Carlos Valls: Partner of Augusta Abogados and President of the Association for the Promotion of Arbitration

Carlos Valls began his presentation by analysing some of the differences between the Anglo-Saxon and continental European processes. In his opinion, says Carlos Valls, the main procedural difference, and it is an opinion that he submits to any other better founded, is the intensity with which a party  is allowed to inquire about the documentation and information in the possession of the other party. The Anglo-Saxon judicial system allows for greater intensity, and therefore, says Mr. Valls, it also generates more costs.

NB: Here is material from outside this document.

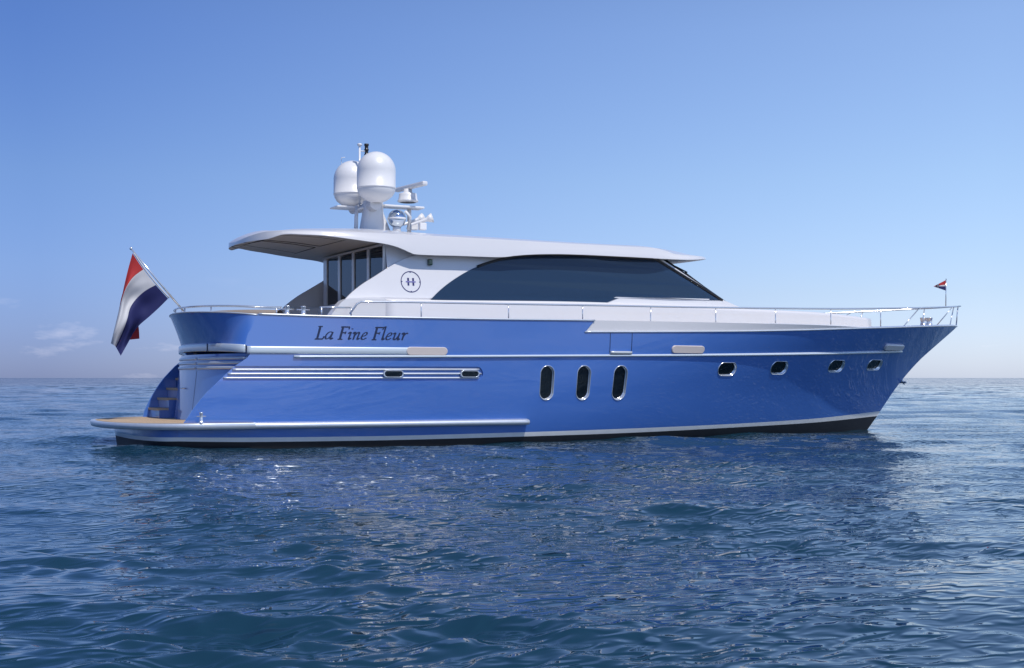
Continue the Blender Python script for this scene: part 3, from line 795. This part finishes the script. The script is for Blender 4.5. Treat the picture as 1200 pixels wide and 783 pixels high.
def build_name(txt, a, b, cap_h):
    tot = sum(.26 if c == ' ' else G[c][0] for c in txt)+.18
    sc_ = (b.x-a.x)/tot; zs_ = cap_h; cur = 0; mb = MB(); lay = 0
    for ch in txt:
        if ch == ' ': cur += .26; continue
        adv, strokes = G[ch]
        for st in strokes:
            lay += 1; wd = st[-1]; pts = [Vector((p[0], p[1], 0)) for p in st[:-1]]
            if len(pts) > 2: pts = smooth_line(pts, 5)
            Lr, Rr = [], []
            for i, p in enumerate(pts):
                t = (pts[min(i+1, len(pts)-1)]-pts[max(i-1, 0)]).normalized(); nr = Vector((-t.y, t.x, 0))
                # broad-nib modulation: strokes running up-right stay thin
                k = .45+.55*abs(t.y) if wd > .06 else 1
                if wd > .06 and t.x*t.y > 0: k *= .7
                for L_, s_ in ((Lr, 1), (Rr, -1)):
                    q = p+nr*s_*(wd*.72*k+.012)
                    x = cur+q.x+.22*q.y; X = a.x+x*sc_; z = a.z+(b.z-a.z)*x/tot+q.y*zs_
                    L_.append(hp(X, z, .003+.0002*(lay % 5)))
            mb.grid([Lr, Rr])
        cur += adv
    return mb.build('name_lettering', M_LET, hull)
build_name('La Fine Fleur', on(368, 397.6, hb), on(478.5, 399.0, hb), on(400, 382.8, hb).z-on(400, 398, hb).z)

# --- rails
def rail_b(X): return max(hb(X, z_low(X))-.10, .03)
rf = lambda X, z: rail_b(min(X, xstem(2.8)-.1))
RT = [(423, 353.6), (480, 354.2), (540, 355.3), (600, 356.4), (720, 358.4), (800, 360), (860, 360.8), (930, 361.6), (985, 361.9), (1040, 361.4), (1077, 360.8), (1105, 360.0)]
rail_z = sfn([((lambda q: (q.x, q.z))(on(a, b, rf)))[:] for a, b in RT])
XR_A, XR_B = on(423, 354, rf).x, on(1105, 360, rf).x
TIP = P(1125.5, 358.9, 0)
for sd_ in (-1, 1):
    pts = [Vector((X, sd_*rail_b(X), rail_z(X))) for X in np.linspace(XR_A, XR_B, 70)]
    q0 = on(410, 367.8, rf); pts = [Vector((q0.x, sd_*rail_b(q0.x), q0.z)), Vector((.35*q0.x+.65*pts[0].x, sd_*rail_b(q0.x), q0.z+.8*(pts[0].z-q0.z)))]+pts
    pts += [Vector((.5*(pts[-1].x+TIP.x)+.08, pts[-1].y*.55, .5*(pts[-1].z+TIP.z))), TIP]
    rl = MB().tube(pts, .021, 8).build('handrail', M_CHROME, yacht)
    for px in (493.6, 596, 682.7, 762.5, 838.7, 908.8, 973.6, 1032):
        q = on(px, 370, rf); X = q.x; zb = (z_top(X) if X < X_STEP_T else z_low(X))
        MB().tube([(X, sd_*rail_b(X), zb-.02), (X, sd_*rail_b(X), rail_z(X))], .014, 6).lathe((X, sd_*rail_b(X), zb), [(.03, 0), (.03, .012), (.016, .018)], 10).build('stanchion', M_CHROME, rl)
    # braces near the bow
    def bowpost(a, b): 
        A = on(*a, rf); B2 = on(*b, rf)
        MB().tube([(A.x, sd_*abs(A.y), A.z), (B2.x, sd_*abs(B2.y), B2.z)], .015, 6).build('stanchion', M_CHROME, rl)
    bowpost((1059, 382.5), (1077, 361.5)); bowpost((1080.5, 381), (1083.5, 361.5)); bowpost((1113.5, 380.5), (1117.5, 360.3))
t0 = P(1120.6, 381, 0); t1 = P(1122.6, 359.5, 0); MB().tube([t0, t1], .017, 6).build('bow_post', M_CHROME, yacht)
# short rail at the cockpit side
for sd_ in (-1, 1):
    a, b = on(375, 360, rf), on(413, 360.3, rf); y_ = sd_*rail_b(a.x)
    MB().tube([(a.x, y_, a.z), (b.x, y_, b.z)], .018, 6).tube([(a.x+.03, y_, z_top(a.x)), (a.x+.03, y_, a.z)], .018, 6).tube([(b.x, y_, z_top(b.x)), (b.x, y_, b.z)], .014, 6).build('cockpit_rail', M_CHROME, yacht)
# rail round the stern, z const, standing on the stern bulwark
zr_ = 2.725
pl_ = [Vector((x+.08, y*.955, zr_+.6*lift(x))) for x, y in plan(-9.12, hb(-9.12, 2.57), -10.16, 64, 1.9)]
ext = on(330, 361, rf).x
pl_ = [Vector((ext, -rail_b(ext), zr_)), Vector((-9.0, pl_[0].y, zr_))]+pl_+[Vector((-9.0, -pl_[0].y, zr_)), Vector((ext, rail_b(ext), zr_))]
sr = MB().tube(pl_, .02, 8).build('stern_rail', M_CHROME, yacht)
for px in (217.5, 247, 323):
    q = min(pl_[:len(pl_)//2+4]+[Vector((X, -rail_b(X), zr_)) for X in np.linspace(-9, ext, 12)], key=lambda v: abs(600+FPX*((v.x-CX)*K-(v.y-CY)*S)/((v.x-CX)*S+(v.y-CY)*K)-px) if v.y < .2 else 1e9)
    for s_ in (1, -1): MB().tube([(q.x, q.y*s_, 2.56), (q.x, q.y*s_, q.z)], .015, 6).build('stanchion', M_CHROME, sr)
# settee back inside the stern rail
rows = []
for z, g in ((2.3, .0), (2.62, .0), (2.675, .03), (2.69, .09), (2.675, .15), (2.62, .18)):
    rows.append([Vector((x+.22+g, y*(1-(g+.16)/2.6), z)) for x, y in plan(-8.9, 2.3, -10.05)])
MB().grid(rows, flip=True).build('settee_back', M_CUSH, yacht)

# bollards
def bollard(c, h, r, bar=True, sep=None):
    mb = MB(); mb.lathe(c, [(r*1.7, 0), (r*1.7, .012), (r, .03), (r*.85, h*.5), (r*.95, h-.03), (r*1.1, h-.02), (r*1.05, h-.004), (0.001, h)], 16)
    if bar: mb.tube([Vector(c)+Vector((-r*2.6, 0, h*.62)), Vector(c)+Vector((r*2.6, 0, h*.62))], r*.3, 8)
    return mb.build('bollard', M_CHROME, yacht)
for px in (336.5, 355.5):
    q = on(px, 369, rf); bollard((q.x, -rail_b(q.x), z_top(q.x)-.01), .20, .05)
for px in (1082, 1089):
    q = P(px, 383, -.25); bollard((q.x, -.25, q.z), .25, .085, False)
q = P(237, 498, -2.53); bollard((q.x, -2.45, PZ1+.005), .21, .034)
# anchor in the stem
a = P(1057, 449, 0)
MB().tube([a+Vector((-.25, 0, .1)), a+Vector((-.02, 0, .10))], .035, 8).tube([a+Vector((-.04, -.02, .10)), a+Vector((.03, 0, .02)), a+Vector((.09, 0, -.04))], [.035, .03, .012], 8).box(a+Vector((.02, 0, .02)), (.06, .28, .035), ry=.7, bev=.01).build('anchor', M_RIM, yacht)

# --- mast on the roof
zr0 = 4.40
mast = bpy.data.objects.new('mast', None)
def box_loft(sections, m, name, parent, n=24, e=3.0):
    R = []
    for (cx, cy, z, hx, hy) in sections:
        R.append([Vector((cx+hx*math.copysign(abs(math.cos(a))**(2/e), math.cos(a)), cy+hy*math.copysign(abs(math.sin(a))**(2/e), math.sin(a)), z)) for a in [2*math.pi*k/n for k in range(n)]])
    mb = MB(); mb.grid(R, closed=True); b = (len(R)-1)*n; mb.f += [tuple(range(n))[::-1], tuple(range(b, b+n))]; mb.sm += [False]*2
    return mb.build(name, m, parent)
MX = P(437, 250, 0).x
d0 = P(437, 236, 0).z
mast = box_loft([(MX+.06, 0, zr0, .42, .20), (MX+.04, 0, zr0+.25, .33, .17), (MX, 0, d0-.25, .23, .15), (MX, 0, d0-.02, .22, .15), (MX, 0, d0, .20, .13)], M_DOME, 'mast', yacht)
MB().tube([(MX-.38, .05, zr0), (MX-.36, .05, d0-.12)], [.05, .04], 8).tube([(MX-.36, .05, d0-.2), (MX-.1, .0, d0-.1)], .035, 8).build('mast_leg', M_DOME, mast)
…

During the debate, Carlos Valls was able to highlight, among others, the following specific advantages of arbitration over ordinary jurisdiction:

  • It is a single instance, with a final and enforceable judgment. Such enforcement is very effective at the international level thanks to the 1958 New York Convention.

 

  • It is a procedure that allows a great deal of flexibility, which can be translated into greater procedural intensity (for example, the “mutatio libelli” of Article 29.2 of the Arbitration Act is permitted).

 

  • The test, in international arbitration, can reflect an interesting synthesis of common law and civil law: the Redfern Schedule as an example of this.

 

  • The seriousness of the arbitral institution is a guarantor of the quality of the arbitrators and, to a certain extent, of the procedure, even if it entails an additional cost.

 

  • An additional advantage is the continuity of the arbitrators in the proceedings.

 

  • The digitalisation of the arbitration procedure is more advanced than in the judicial process and more adoptable both by the parties and by the Arbitral Tribunal.

 

  • ADR in general, but mediation in particular, as a ritualised and sequenced formula, can generate additional results to the negotiation efforts of the parties’ lawyers.

 

It is also worth highlighting the contribution of Juli de Miquel who, as President of the TAB, emphasised the possibility of the parties being able to resorting to arbitration even after the contract had been signed, in order to resolve any specific dispute that might arise: this subsequent agreement does not depend on the prior existence of a clause in the contract to submit to arbitration.

After a very punctual start and an hour of conference time, the moderator closed the conference.